Black Country, New Road: For the First Time review – one of the best albums of 2021

Black Country, New Road.
Magnificent seven… Black Country, New Road. Photograph: El Hardwick

Unprecedented times or not, few will have foreseen that one of the best albums of 2021 would have combined the post-rock of early 90s cult band Slint with klezmer music and harrowing references to Bruce Springsteen and NutriBullets. Thesauruses have been worn out trying to describe this London-via-Cambridge seven-piece’s unholy marriage of intense, long-form guitar work and incandescent saxophone. Ultimately, Black Country, New Road push the “rock band” format as far as bands like Radiohead do.

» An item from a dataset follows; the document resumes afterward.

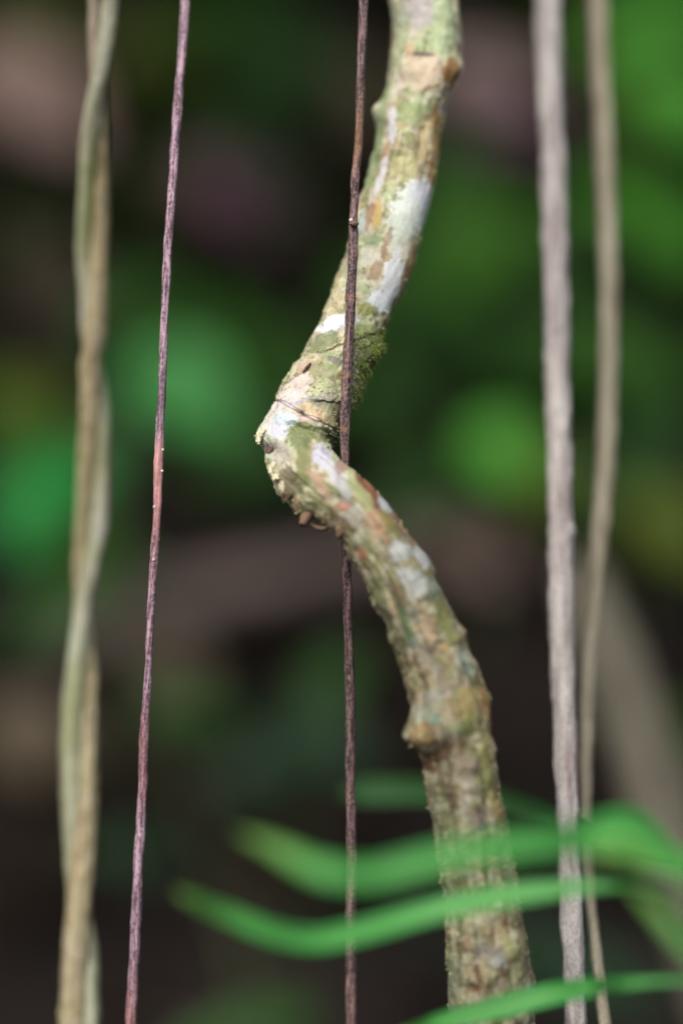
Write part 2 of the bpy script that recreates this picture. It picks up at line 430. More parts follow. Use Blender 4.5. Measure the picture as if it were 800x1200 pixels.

There are a mere six tracks on their debut album. Two – Sunglasses and Athens, France – have been re-recorded from their previously released iterations to reflect many months of hard touring in which this fledgling punk orchestra (some conservatoire-trained, some self-taught) fully took wing. If the interplay between the band’s instruments makes gleeful mincemeat of genre, singing guitarist Isaac Wood’s equally remarkable lyrics regularly float to the top of the mix. Half-spoken, half-sung, they riff on granular scene references (“I told you I loved you in front of Black Midi”) and Gen-Z witticisms, but pack in plenty of timeless tenderness and anomie.